Sering arti legislasi itu dikaitkan dengan upaya badan parlemen untuk membentuk undang-undang sebagai primary legislation, yang dibedakan dengan otoritas badan pelaksana/eksekutif untuk membuat peraturan pelaksanaan undang-undang sebagai secondary legislation melalui proses regulasi. Namun, sering kedua istilah tersebut (legislasi dan regulasi) disamakan artinya karena memang pengertian legislasi dalam arti luas mencakup pula pengertian regulasi, yaitu bahwa legislasi dalam arti luas termasuk pula pembentukan peraturan pemerintah dan peraturan-peraturan lain yang mendapat delegasian kewenangan dari undang-undang (delegation of rule making power by the laws).
Sering arti legislasi itu dikaitkan dengan upaya badan parlemen untuk membentuk undang-undang sebagai primary legislation, yang dibedakan dengan otoritas badan pelaksana/eksekutif untuk membuat peraturan pelaksanaan undang-undang sebagai secondary legislation melalui proses regulasi.
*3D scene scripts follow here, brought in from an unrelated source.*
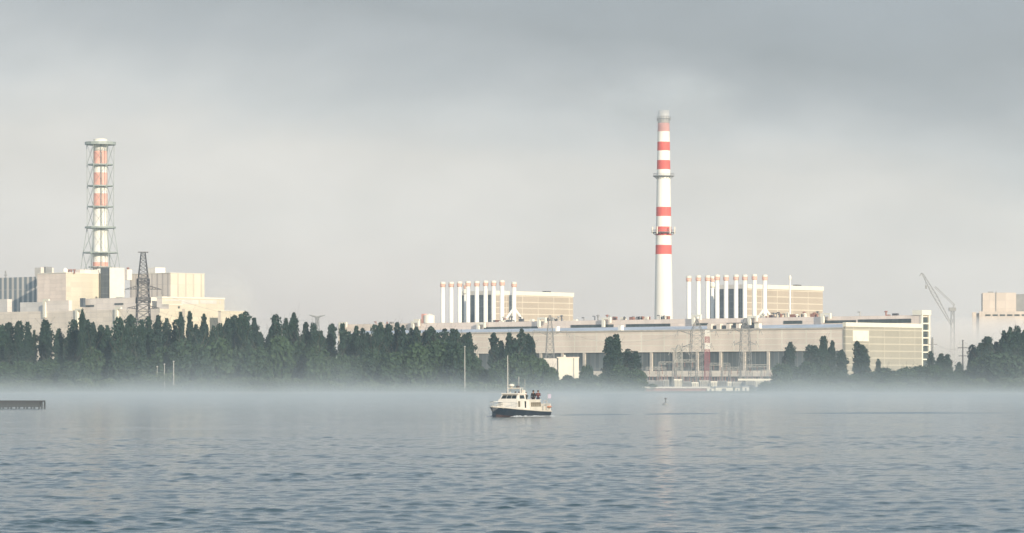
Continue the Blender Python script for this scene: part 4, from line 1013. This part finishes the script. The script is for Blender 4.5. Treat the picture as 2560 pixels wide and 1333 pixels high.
        skinobj('trousers', V, E, Rd, plain('trouser_cloth', tcol), p)
        hz = hip+.70
        b = MB(); b.lathe(-.005, 0, [(hz-.03, .10), (hz+.04, .115), (hz+.11, .10), (hz+.155, .05), (hz+.16, .01)], 14); b.build('hair', plain('hair_colour', hcol), p, smooth=True)
        f = MB(); f.lathe(.115, 0, [(hz-.045, .012), (hz-.02, .018), (hz+.01, .008)], 8); f.build('nose', skin, p)
        f = MB(); [f.lathe(.10, s_*.035, [(hz+.005, .002), (hz+.015, .012), (hz+.025, .002)], 8) for s_ in (-1, 1)]; f.build('eyes', M['dark'], p)
        MB().box(.098, .112, -.025, .025, hz-.085, hz-.075).build('mouth', M['rust'], p)
        f = MB(); [f.lathe(.0, s_*.105, [(hz-.03, .008), (hz, .022), (hz+.02, .008)], 8) for s_ in (-1, 1)]; f.build('ears', skin, p)
        return p
    dn = ((.02, .05, -.28), (.08, .0, -.25)); fold = ((.08, .06, -.26), (.2, -.12, .08))
    cf = rz
    person((-3.75, -.05, 1.2), cf+.2, False, (.008, .008, .012), (.01, .01, .015), (.01, .008, .006), 'person standing in a black jacket, left one of the two standing at the stern', (dn, dn))
    person((-4.15, .35, 1.2), cf+.5, False, (.10, .025, .03), (.02, .022, .05), (.09, .05, .03), 'person in a dark red jacket with folded arms, standing right of the person in black', (fold, fold))
    person((-2.4, -.25, 1.42), cf-.1, True, (.05, .065, .06), (.02, .02, .03), (.08, .06, .05), 'person seated low in a dark grey-green jacket behind the wheelhouse', (dn, fold))
    # bow wave / wake foam beside the hull
    foam = plain('foam', (.55, .58, .60), var=.15, scale=2)
    rs = random.Random(3)
    fb = MB()
    for i in range(130):
        t_ = rs.uniform(0, 1); sg = rs.choice((-1, 1)); x = 3.6-8.5*t_; y = sg*(1.15+.35*t_+abs(rs.gauss(0, .45))); h = .06+.16*rs.random()*(1-t_*.6); L_ = rs.uniform(.1, .4); w_ = rs.uniform(.05, .14)
        fb.add([(x-L_, y-w_, .02), (x+L_, y-w_, .02), (x+L_*.8, y+w_, .02), (x-L_*.8, y+w_, .02), (x, y, h)], [(0, 1, 4), (1, 2, 4), (2, 3, 4), (3, 0, 4)])
    o = fb.build('wake_foam', foam, None); o.matrix_world = Mw; tag(o, 'broken white foam along the sides of the launch', 'foam', None, 'stuff')
boat()
def wake():
    # long low wake swells trailing right of the boat
    m = bpy.data.materials['lake_water']; D0 = 412
    for i, (xa, xb, D, lab) in enumerate(((1390, 1600, 428, 'long low wake ridge just right of the boat'), (1600, 1820, 440, 'low wake ridge in the middle of the trail'), (1940, 2560, 452, 'long faint wake ridge at the right edge'))):
        b = MB(); n = 60; rows = [(-1.6, 0), (-.9, .03), (-.35, .12), (0, .16), (.4, .11), (1.1, .02), (1.8, 0)]; vs = []; fs = []
        for j in range(n+1):
            f = j/n; X = wx(xa+(xb-xa)*f, D); a = math.sin(math.pi*f)**.5*(.75+.35*fbm(X*.15, i)) if 0 < f < 1 else 0
            for dy, z in rows: vs.append((X, D+dy+8*f+.5*fbm(X*.1, 9), -.02+z*max(a, 0)*1.3))
        k = len(rows)
        for j in range(n):
            for q in range(k-1): a = j*k+q; fs.append((a, a+k, a+k+1, a+1))
        b.add(vs, fs).build('water', m, None, smooth=True, kind='structure')
wake()
# ------------------------------------------------------------------ haze and mist volumes
def haze():
    m = volmat('haze_air', (.66, .86, 1.0), 7.5e-5)
    o = MB().box(-1650, 1650, -90, 4000, -2.5, 186).build('haze', m, None, kind='stuff')
    tag(o, 'thin pale morning haze over the whole lake and plant', 'haze')
    # low mist bank over the water: closed skin, flat bottom, rolling top
    # lake mist: density falls off with height, thickens towards the far shore and is drawn out into wisps
    m = volmat('lake_mist', (.76, .84, .89), 1.0); t = m.node_tree; n = t.nodes; l = t.links
    v = [q for q in n if q.type == 'PRINCIPLED_VOLUME'][0]
    def mm(op, a, b=None, c=None):
        q = n.new('ShaderNodeMath'); q.operation = op
        for i, x in enumerate((a, b, c)):
            if x is None: continue
            if isinstance(x, (int, float)): q.inputs[i].default_value = x
            else: l.new(x, q.inputs[i])
        return q.outputs[0]
    tcn = n.new('ShaderNodeTexCoord'); sp = n.new('ShaderNodeSeparateXYZ'); l.new(tcn.outputs['Object'], sp.inputs[0])
    mpn = n.new('ShaderNodeMapping'); mpn.inputs['Scale'].default_value = (.022, .0045, .05); l.new(tcn.outputs['Object'], mpn.inputs[0])
    no = n.new('ShaderNodeTexNoise'); no.inputs['Scale'].default_value = 1; no.inputs['Detail'].default_value = 4; no.inputs['Distortion'].default_value = .6
    l.new(mpn.outputs[0], no.inputs['Vector'])
    mr = n.new('ShaderNodeMapRange'); mr.inputs[1].default_value = .36; mr.inputs[2].default_value = .66; mr.inputs[3].default_value = .3; mr.inputs[4].default_value = 2.5; l.new(no.outputs['Fac'], mr.inputs[0])
    hs = mr.outputs[0]
    e = lambda h, A: mm('MULTIPLY', mm('EXPONENT', mm('DIVIDE', sp.outputs['Z'], mm('MULTIPLY', hs, -h))), A)
    rp = n.new('ShaderNodeMapRange'); rp.interpolation_type = 'SMOOTHSTEP'; rp.inputs[1].default_value = 230; rp.inputs[2].default_value = 640; l.new(sp.outputs['Y'], rp.inputs[0])
    rb = n.new('ShaderNodeMapRange'); rb.interpolation_type = 'SMOOTHSTEP'; rb.inputs[1].default_value = 1700; rb.inputs[2].default_value = 1560; l.new(sp.outputs['Y'], rb.inputs[0])
    l.new(mm('MULTIPLY', mm('MULTIPLY', mm('ADD', e(1.5, 3.4e-3), e(3.6, 2.5e-4)), rp.outputs[0]), rb.outputs[0]), v.inputs['Density'])
    try: m.cycles.volume_step_rate = .4
    except Exception as ex: print(ex)
    b = MB().box(-440, 440, 230, 1702, -.9, 30).build('mist', m, None, kind='stuff'); tag(b, 'rolling white mist lying on the lake and drifting into the shore trees', 'mist')
    # soft-edged steam and cloud: density fades towards the skin and is broken up by noise
    def puff(c, rad, dens, col, lab, nscale=.02, pw=1.5, lo=.32):
        m = volmat('steam', col, dens); t = m.node_tree; n = t.nodes; l = t.links
        v = [q for q in n if q.type == 'PRINCIPLED_VOLUME'][0]
        tcn = n.new('ShaderNodeTexCoord'); ln = n.new('ShaderNodeVectorMath'); ln.operation = 'DOT_PRODUCT'
        l.new(tcn.outputs['Object'], ln.inputs[0]); l.new(tcn.outputs['Object'], ln.inputs[1])
        def mm(op, a, b=None):
            q = n.new('ShaderNodeMath'); q.operation = op
            for i, x in enumerate((a, b)):
                if x is None: continue
                if isinstance(x, (int, float)): q.inputs[i].default_value = x
                else: l.new(x, q.inputs[i])
            return q.outputs[0]
        fall = mm('POWER', mm('MAXIMUM', mm('SUBTRACT', 1.0, ln.outputs['Value']), 0.0), pw)
        mpn = n.new('ShaderNodeMapping'); mpn.inputs['Scale'].default_value = (rad[0]*nscale, rad[1]*nscale, rad[2]*nscale*1.6)
        no = n.new('ShaderNodeTexNoise'); no.inputs['Detail'].default_value = 4; no.inputs['Scale'].default_value = 1
        l.new(tcn.outputs['Object'], mpn.inputs[0]); l.new(mpn.outputs[0], no.inputs['Vector'])
        mr = n.new('ShaderNodeMapRange'); mr.inputs[1].default_value = lo; mr.inputs[2].default_value = .62; l.new(no.outputs['Fac'], mr.inputs[0])
        l.new(mm('MULTIPLY', mm('MULTIPLY', fall, mr.outputs[0]), dens), v.inputs['Density'])
        b = MB(); nv = 16; b.ring([[(math.sin(math.pi*i/nv)*math.cos(2*math.pi*j/32), math.sin(math.pi*i/nv)*math.sin(2*math.pi*j/32), -math.cos(math.pi*i/nv)) for j in range(32)] for i in range(1, nv)], True)
        o = b.build('mist', m, None, kind='stuff'); o.location = c; o.scale = rad; tag(o, lab, 'mist')
    wc = (1, .97, .94)
    puff((wx(2450, 2520), 2530, -2), (175, 140, 54), 7e-2, (1, .96, .92), 'bright pinkish steam bank behind the hall at the right', pw=.8, lo=.1)
    puff((wx(740, 2420), 2480, -10), (200, 90, 66), 3.5e-2, wc, 'faint pinkish steam behind the left tree row', lo=.2)
    puff((wx(556, 2330), 2345, 46), (27, 26, 36), 1.0e-1, wc, 'thin steam plume rising at the right side of the left reactor building')
    puff((wx(1659, 2155), 2150, 172), (60, 34, 24), 3.6e-2, (.86, .89, .92), 'scrap of low cloud wrapping the top of the tall red-banded chimney', nscale=.03, pw=2, lo=.2)
haze()
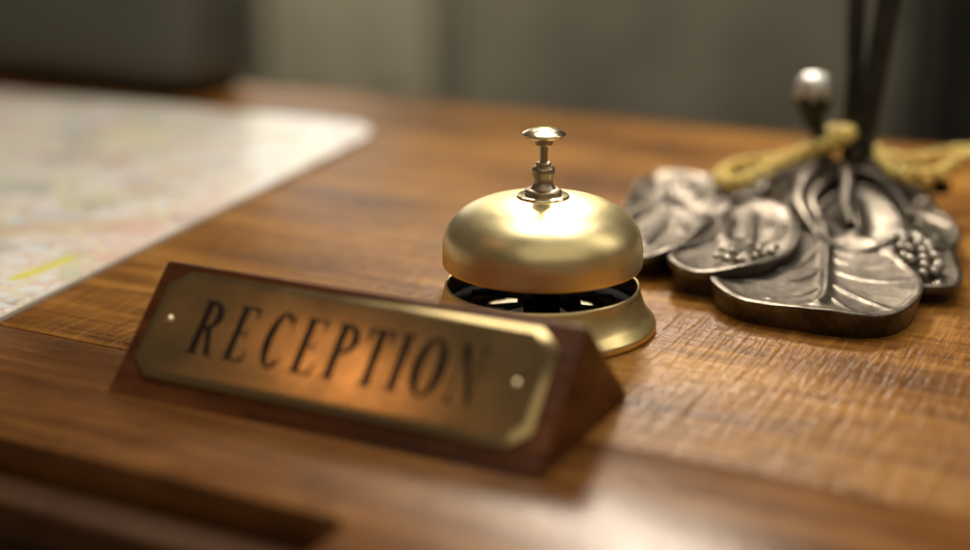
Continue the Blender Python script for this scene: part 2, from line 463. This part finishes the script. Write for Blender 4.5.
for ch, s0, w in (('R', 2.60, 1.0), ('E', 4.12, 0.95), ('C', 5.50, 1.05), ('E', 6.92, 0.95), ('P', 8.22, 1.0), ('T', 9.42, 1.02), ('I', 10.42, 1.0), ('O', 11.42, 1.18), ('N', 12.86, 1.0)):
    letter(ch, s0, w)
LT.build('lettering', M['engrave'], plate, smooth=False)

# ------------------------------------------------------------------ street map on card
mo = empty('street_map', (-12, 40, 0), 0, 'white printed street map on stiff card with rounded corner, lying at the left', 'map')
def unit(a): return Vector((math.cos(a), math.sin(a), 0))
corner = Vector((-10.45, 40.75, 0)); d1 = unit(R(254.5)); d2 = unit(R(158.3))
rad = 5.2
poly = []
for i in range(11):
    t = i / 10
    a_, b_ = corner + d1 * rad, corner + d2 * rad
    q = a_ * (1 - t) ** 2 + corner * 2 * t * (1 - t) + b_ * t * t
    poly.append((q.x, q.y))
e2 = corner + d2 * 62; e1 = corner + d1 * 62
poly += [(e2.x, e2.y), ((e2 + d1 * 62).x, (e2 + d1 * 62).y), (e1.x, e1.y)]
off = (-12, 40, 0)
b = MB(); prism(b, poly, 0.0, 0.26); b.build('card', M['card'], mo, off=off, bevel=0.03)
b = MB(); c_ = Vector((sum(x for x, y in poly[:11]) / 11, sum(y for x, y in poly[:11]) / 11, 0))
ins = []
cen = corner + d1 * 31 + d2 * 31
for x, y in poly:
    v = cen - Vector((x, y, 0)); v.normalize(); ins.append((x + v.x * 0.12, y + v.y * 0.12))
prism(b, ins, 0.262, 0.275); b.build('printed_sheet', M['map'], mo, off=off)
b = MB()
A, B_ = Vector((-23.4, 4.2, 0)), Vector((-21.7, 7.9, 0)); s_ = (B_ - A).normalized(); s_ = Vector((-s_.y, s_.x, 0)) * 0.33
pts = [A + s_, A - s_ * 0.8] + [A.lerp(B_, t) - s_ * (1 + 0.12 * math.sin(t * 9)) for t in (0.2, 0.4, 0.6, 0.8)] + [B_ - s_ * 0.7, B_ + s_ * 0.9] + [A.lerp(B_, t) + s_ * (1 + 0.1 * math.sin(t * 12)) for t in (0.8, 0.6, 0.4, 0.2)]
prism(b, [(q.x, q.y) for q in pts], 0.2755, 0.2775)
tag(b.build('marker_stroke', M['highlight'], mo, off=off), 'yellow highlighter stroke on the printed map')

# ------------------------------------------------------------------ lamp foot with cast leaves
LO = (15.6, 16.0, 0)
lamp = empty('table_lamp', LO, 0, 'dark cast metal lamp foot of lily leaves and flowers with two thin stems', 'lamp')
def leaf(outline, z0, tilt=(0, 0), bowl=0.3, power=2.2, veins=(), zb=0.0, draft=0.06, lip=0.07, cen=None, N=150, K=34, rip=(0, 0, 0), nz=0.03, rimw=0.0, side=None, hump=None, thick=None):
    pts = [Vector((q.x, q.y, 0)) for q in spline([(x, y, 0) for x, y in outline], N, True)]
    c = Vector((*cen, 0)) if cen else sum(pts, Vector()) / N
    def dseg(p, a, q):
        ab = q - a; t = max(0, min(1, (p - a).dot(ab) / ab.length_squared))
        return (p - a - ab * t).length
    V = []
    for (pl_, h, w) in veins:
        sm = [Vector((q.x, q.y, 0)) for q in spline([(x, y, 0) for x, y in pl_], 10)]
        V.append((sm, h, w))
    def top(p, r, a):
        z = z0 + tilt[0] * (p.x - c.x) + tilt[1] * (p.y - c.y)
        z += bowl * (r ** power - 1)
        z += rip[0] * math.sin(rip[1] * a + rip[2]) * r * r * (0.35 + 0.65 * r)
        vm = 0
        for k, (sm, h, w) in enumerate(V):
            d = min(dseg(p, sm[i], sm[i + 1]) for i in range(len(sm) - 1))
            if d < 3.2 * w: vm = max(vm, h * math.exp(-(d / w) ** 2) * min(1, (1 - r) * 6 + 0.15))
        z += vm
        if hump: 
            for (hx, hy, hh, hw) in hump:
                z += hh * math.exp(-((p.x - hx) ** 2 + (p.y - hy) ** 2) / hw ** 2)
        z += nz * noise.noise(Vector((p.x * 1.1, p.y * 1.1, z0 * 7))) + nz * 0.4 * noise.noise(Vector((p.x * 3.3, p.y * 3.3, z0)))
        if rimw: z += rimw * math.exp(-((r - 0.955) / 0.035) ** 2)
        return z
    vs = [(c.x, c.y, top(c, 0, 0))]; fs = []
    rows = []
    for k in range(1, K + 1):
        r = (k / K) ** 0.85
        row = []
        for i, q in enumerate(pts):
            p = c.lerp(q, r)
            row.append(len(vs)); vs.append((p.x, p.y, top(p, r, 2 * PI * i / N)))
        rows.append(row)
    rim = [Vector(vs[i]) for i in rows[-1]]
    out = [(q - c).normalized() for q in pts]
    def ring(dx, dz, absz=None):
        row = []
        for q, o in zip(rim, out):
            row.append(len(vs)); z = absz if absz is not None else q.z + dz
            vs.append((q.x + o.x * dx, q.y + o.y * dx, z))
        rows.append(row)
    ring(lip * 0.55, -lip * 0.2); ring(lip * 0.95, -lip * 0.8); ring(lip, -lip * 1.8)
    if thick:
        ring(lip * 0.4, -thick * 0.85); ring(-0.15, -thick); ring(-draft, 0, zb)
    else:
        ring(lip - draft * 0.4, -0.45); ring(lip - draft * 0.9, 0, zb + 0.08); ring(lip - draft, 0, zb)
    for i in range(N): fs.append((0, rows[0][i], rows[0][(i + 1) % N]))
    for a, b2 in zip(rows, rows[1:]):
        for i in range(N):
            j = (i + 1) % N; fs.append((a[i], b2[i], b2[j], a[j]))
    fs.append(tuple(rows[-1])[::-1])
    m = MB(); m.add(vs, fs); return m
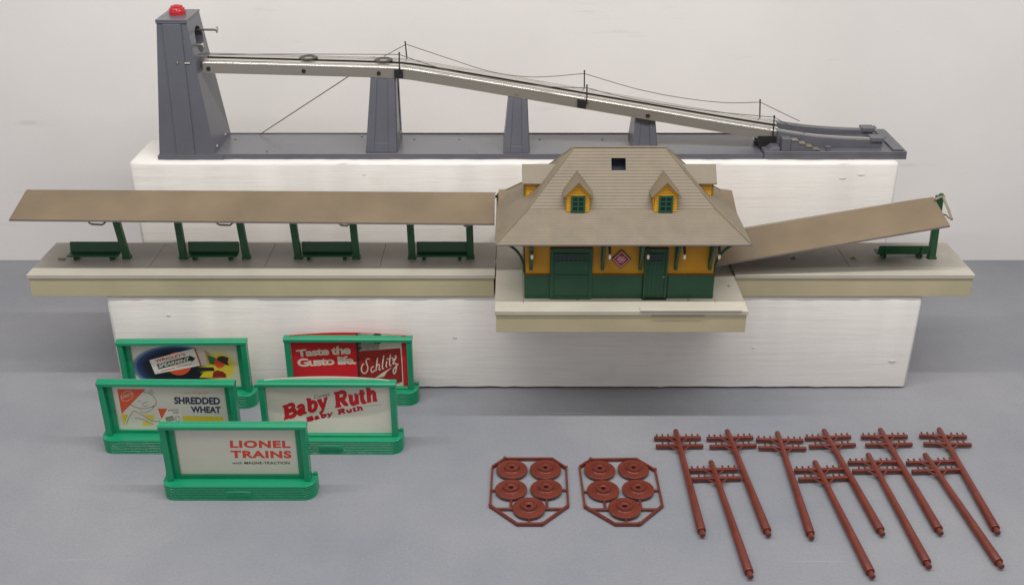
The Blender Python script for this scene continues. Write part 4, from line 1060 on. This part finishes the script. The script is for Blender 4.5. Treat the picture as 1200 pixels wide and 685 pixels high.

Namun, sering kedua istilah tersebut (legislasi dan regulasi) disamakan artinya karena memang pengertian legislasi dalam arti luas mencakup pula pengertian regulasi, yaitu bahwa legislasi dalam arti luas termasuk pula pembentukan peraturan pemerintah dan peraturan-peraturan lain yang mendapat delegasian kewenangan dari undang-undang (delegation of rule making power by the laws).
Regulasi
sendiri sejatinya memiliki makna proses menetapkan peraturan umum oleh badan
eksekutif atau badan yang memiliki kekuasaan atau fungsi eksekutif. Kekuasaan
tersebut merupakan kekuasaan delegasian (delegation
of legislative power, delegation of rule making power, delegatie van
wetgevendemacht).
Regulasi tidak melibatkan pihak legislatif, tetapi dalam pembentukannya harus
berdasar pada ketentuan undang-undang. Sebagai contoh, dalam UUD 1945 Pasal 5
ayat (2), tentang kekuasaan presiden untuk menetapkan peraturan pemerintah
sebagai pelaksanaan undang-undang. Kewenangan tersebut dikenal dengan pouvoir
reglementaire atau `kekuasaan pengaturan'. Dalam Undang-Undang Nomor 12 Tahun
2011 tentang Pembentukan Peraturan Perundang-undangan, dikenal pula bentuk
peraturan presiden (perpres), sebagai peraturan delegasian dari undang-undang
dan/atau dari peraturan pemerintah.
Proses
legislasi merupakan upaya untuk membentuk norma hukum yang ditetapkan sebagai
pedoman perilaku (the guidance of
behaviour) bagi masyarakat. Norma tersebut berasal dari kata nomos yang
berarti nilai dan kemudian dipersempit maknanya menjadi norma hukum. Jadi,
hakikat proses legislasi adalah proses pelembagaan nilai yang dapat
dipergunakan sebagai ukuran baik/buruk dan boleh/tidak suatu perbuatan
dilakukan seseorang yang dapat dilekati dengan sanksi sebagai pemaksa kepatuhan
(legal and order).
Tak
dapat disangkal bahwa pembentukan suatu norma hukum (arti sempit dari nomos)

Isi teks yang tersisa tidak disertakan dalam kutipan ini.